Larder Lake is both a lake in northeastern Ontario, Canada and the township that surrounds it. It has a significant history of gold mining, with mines located across the eponymous lake from the town. Travel to and from the mines required crossing the lake, which froze solid into an ice road in the winter. Local legends tell of a taxi carrying an especially valuable passenger falling through the ice in December 1937.
Like most legends, there are several versions of the story. Some say the taxi was coming from the mine, carrying gold. Others say it was going to the mine, bringing the miners their holiday bonuses along with live turkeys and whisky for a Christmas party.

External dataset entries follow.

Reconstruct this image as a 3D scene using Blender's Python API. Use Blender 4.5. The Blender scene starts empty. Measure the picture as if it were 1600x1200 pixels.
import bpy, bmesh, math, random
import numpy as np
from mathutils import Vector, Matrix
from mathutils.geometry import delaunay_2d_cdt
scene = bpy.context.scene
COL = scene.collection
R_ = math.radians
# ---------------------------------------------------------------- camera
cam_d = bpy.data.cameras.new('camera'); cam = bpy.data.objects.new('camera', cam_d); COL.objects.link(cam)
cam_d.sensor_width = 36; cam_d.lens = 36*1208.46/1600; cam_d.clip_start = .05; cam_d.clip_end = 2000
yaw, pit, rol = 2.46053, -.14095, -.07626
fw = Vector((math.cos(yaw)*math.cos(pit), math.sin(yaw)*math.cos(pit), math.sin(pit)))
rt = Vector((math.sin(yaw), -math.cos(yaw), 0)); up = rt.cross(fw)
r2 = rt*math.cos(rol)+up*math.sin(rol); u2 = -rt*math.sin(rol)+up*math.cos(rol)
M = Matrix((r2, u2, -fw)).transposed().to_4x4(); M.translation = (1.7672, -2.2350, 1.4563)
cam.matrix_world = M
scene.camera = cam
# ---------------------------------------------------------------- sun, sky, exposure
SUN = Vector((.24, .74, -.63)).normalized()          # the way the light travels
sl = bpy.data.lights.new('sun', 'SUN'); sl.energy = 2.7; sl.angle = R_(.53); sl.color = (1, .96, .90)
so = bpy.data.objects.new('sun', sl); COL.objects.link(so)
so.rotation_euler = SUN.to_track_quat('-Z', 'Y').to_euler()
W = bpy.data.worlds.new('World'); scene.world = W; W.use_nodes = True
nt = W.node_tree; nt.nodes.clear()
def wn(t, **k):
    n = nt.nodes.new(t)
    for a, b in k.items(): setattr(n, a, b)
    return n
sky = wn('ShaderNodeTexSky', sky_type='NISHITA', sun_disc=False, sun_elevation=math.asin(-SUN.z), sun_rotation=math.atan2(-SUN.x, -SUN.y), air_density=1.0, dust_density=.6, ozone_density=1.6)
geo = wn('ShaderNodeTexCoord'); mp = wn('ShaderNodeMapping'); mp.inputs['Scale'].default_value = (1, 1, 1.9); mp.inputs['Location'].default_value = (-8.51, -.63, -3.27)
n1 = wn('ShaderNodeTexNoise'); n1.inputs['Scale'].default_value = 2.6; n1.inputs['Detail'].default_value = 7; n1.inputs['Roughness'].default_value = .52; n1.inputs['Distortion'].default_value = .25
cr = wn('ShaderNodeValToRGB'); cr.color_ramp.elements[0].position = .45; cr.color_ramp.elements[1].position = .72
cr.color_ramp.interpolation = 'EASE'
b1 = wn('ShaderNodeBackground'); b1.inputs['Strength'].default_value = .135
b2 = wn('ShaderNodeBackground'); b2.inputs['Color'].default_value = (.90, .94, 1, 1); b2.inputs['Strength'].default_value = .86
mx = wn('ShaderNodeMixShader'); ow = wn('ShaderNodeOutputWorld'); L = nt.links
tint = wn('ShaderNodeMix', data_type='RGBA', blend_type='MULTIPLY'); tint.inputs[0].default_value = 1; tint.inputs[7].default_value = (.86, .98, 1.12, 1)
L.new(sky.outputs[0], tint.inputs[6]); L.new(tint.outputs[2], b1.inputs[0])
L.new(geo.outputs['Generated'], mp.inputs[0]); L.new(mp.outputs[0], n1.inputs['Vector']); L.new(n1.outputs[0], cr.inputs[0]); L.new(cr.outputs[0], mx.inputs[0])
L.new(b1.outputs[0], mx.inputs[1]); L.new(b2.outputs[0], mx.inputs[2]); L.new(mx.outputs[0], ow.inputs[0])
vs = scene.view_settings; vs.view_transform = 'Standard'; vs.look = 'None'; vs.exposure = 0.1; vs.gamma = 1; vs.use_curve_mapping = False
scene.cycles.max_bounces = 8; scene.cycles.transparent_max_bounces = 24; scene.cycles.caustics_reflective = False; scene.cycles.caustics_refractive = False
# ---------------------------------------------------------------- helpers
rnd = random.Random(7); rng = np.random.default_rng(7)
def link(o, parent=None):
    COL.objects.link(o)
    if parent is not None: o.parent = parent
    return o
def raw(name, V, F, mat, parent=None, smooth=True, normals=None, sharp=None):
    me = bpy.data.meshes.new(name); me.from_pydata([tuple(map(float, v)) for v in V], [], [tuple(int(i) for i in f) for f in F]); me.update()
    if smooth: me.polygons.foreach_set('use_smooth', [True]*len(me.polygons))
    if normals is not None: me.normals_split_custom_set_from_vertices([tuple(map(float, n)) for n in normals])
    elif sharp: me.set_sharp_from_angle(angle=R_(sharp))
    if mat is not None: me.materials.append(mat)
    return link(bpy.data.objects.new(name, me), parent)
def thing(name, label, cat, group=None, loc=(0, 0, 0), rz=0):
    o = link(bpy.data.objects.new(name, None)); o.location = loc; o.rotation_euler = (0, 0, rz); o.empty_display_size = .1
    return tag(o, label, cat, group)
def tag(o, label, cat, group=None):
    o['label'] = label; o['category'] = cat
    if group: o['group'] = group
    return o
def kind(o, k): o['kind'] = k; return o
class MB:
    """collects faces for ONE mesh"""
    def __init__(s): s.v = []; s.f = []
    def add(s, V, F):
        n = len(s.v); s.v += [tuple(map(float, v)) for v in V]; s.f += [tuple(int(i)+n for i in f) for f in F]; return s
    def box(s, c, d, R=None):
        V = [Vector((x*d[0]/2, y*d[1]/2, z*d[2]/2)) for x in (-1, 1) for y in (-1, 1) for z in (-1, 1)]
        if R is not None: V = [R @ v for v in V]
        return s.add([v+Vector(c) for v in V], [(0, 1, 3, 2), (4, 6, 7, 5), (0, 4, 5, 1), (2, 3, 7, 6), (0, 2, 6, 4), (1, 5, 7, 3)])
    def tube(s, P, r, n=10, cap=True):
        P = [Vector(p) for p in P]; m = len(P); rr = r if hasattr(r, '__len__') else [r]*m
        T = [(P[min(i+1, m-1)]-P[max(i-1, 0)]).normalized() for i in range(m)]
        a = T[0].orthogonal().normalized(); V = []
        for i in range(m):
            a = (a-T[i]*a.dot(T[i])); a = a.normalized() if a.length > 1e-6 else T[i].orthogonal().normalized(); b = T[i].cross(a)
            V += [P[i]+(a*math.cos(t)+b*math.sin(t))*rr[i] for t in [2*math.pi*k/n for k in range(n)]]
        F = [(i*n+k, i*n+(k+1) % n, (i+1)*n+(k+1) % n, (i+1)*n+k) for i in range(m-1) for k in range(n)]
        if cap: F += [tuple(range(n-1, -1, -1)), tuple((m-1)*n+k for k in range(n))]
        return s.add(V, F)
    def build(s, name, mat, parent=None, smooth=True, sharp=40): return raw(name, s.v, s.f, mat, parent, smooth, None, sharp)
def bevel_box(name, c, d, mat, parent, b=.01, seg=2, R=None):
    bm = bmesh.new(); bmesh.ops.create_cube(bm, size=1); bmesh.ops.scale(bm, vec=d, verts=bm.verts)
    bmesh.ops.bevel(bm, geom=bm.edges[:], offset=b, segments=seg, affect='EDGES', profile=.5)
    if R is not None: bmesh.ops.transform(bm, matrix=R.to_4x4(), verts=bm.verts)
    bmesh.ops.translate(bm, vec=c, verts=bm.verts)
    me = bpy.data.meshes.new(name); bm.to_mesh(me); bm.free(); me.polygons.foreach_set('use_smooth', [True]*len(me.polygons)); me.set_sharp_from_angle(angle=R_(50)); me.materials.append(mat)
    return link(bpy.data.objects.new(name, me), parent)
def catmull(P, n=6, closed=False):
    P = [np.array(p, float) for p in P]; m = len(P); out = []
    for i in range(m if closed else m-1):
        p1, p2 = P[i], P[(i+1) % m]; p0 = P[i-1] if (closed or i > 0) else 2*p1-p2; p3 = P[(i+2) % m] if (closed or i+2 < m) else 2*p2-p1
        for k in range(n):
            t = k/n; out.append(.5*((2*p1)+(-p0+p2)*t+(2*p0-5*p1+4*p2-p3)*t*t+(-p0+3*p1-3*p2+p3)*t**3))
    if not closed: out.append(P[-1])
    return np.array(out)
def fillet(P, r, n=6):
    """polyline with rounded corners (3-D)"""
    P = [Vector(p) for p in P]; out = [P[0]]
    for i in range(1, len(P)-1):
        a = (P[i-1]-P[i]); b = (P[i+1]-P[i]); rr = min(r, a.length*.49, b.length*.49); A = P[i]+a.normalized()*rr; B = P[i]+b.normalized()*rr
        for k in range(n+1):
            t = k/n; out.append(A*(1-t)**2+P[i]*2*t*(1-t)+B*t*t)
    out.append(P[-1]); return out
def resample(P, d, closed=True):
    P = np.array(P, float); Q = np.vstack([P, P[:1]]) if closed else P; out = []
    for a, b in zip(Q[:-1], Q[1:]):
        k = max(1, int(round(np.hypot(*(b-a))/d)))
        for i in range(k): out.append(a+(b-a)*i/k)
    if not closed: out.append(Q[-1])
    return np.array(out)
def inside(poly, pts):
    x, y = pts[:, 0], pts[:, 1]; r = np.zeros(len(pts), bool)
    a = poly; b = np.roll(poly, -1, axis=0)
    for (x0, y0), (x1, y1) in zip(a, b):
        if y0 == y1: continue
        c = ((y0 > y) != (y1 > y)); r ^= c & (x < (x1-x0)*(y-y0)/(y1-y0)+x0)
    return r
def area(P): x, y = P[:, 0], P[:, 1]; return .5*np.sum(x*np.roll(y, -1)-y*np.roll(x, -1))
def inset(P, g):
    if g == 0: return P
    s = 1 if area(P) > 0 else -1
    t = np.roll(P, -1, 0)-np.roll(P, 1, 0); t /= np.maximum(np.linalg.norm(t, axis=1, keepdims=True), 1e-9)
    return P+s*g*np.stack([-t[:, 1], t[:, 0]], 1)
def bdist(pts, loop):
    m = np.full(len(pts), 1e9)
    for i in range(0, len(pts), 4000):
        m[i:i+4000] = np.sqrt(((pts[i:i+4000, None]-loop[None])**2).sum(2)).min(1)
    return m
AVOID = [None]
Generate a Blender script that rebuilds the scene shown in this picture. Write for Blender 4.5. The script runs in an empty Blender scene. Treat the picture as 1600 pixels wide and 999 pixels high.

Or it may have been bootleggers transporting whisky.
Ontario prospecting corporation CJP Exploration has searched the lake for decades, looking for the taxi and its contents. So, generations of Larder Lake residents have been captivated by the story. Jason Ploeger is one of them. Last year, while participating in a local fishing derby on the lake, his fish finder turned up something besides lake trout. Ploeger spotted something that looked like the outline of a car.
Ploeger returned to the lake with a team of divers. There, 15 meters deep (or 50 feet, as we say in the U.S.), covered in silt, was a very old car, now determined to be a 1929 REO Flying Cloud. Inside it were several sealed whisky bottles, still full and intact.
One bottle brought to the surface exploded from the decompression. Ploeger, in the spirit of adventure, sampled some recovered liquor and described it as “very, very smooth.”
Ploeger and the divers went back about a year later, bringing up five more bottles. Two broke, and Ploeger gave one of the intact bottles to local nonprofit Friends of Larder for their charity auction on Sept. 28. The whisky sold for $4,500 ($3,285 U.S.).
This doesn’t mean the story is over. The taxi remains at the bottom of the lake, and Ploeger believes there are more mysteries to solve.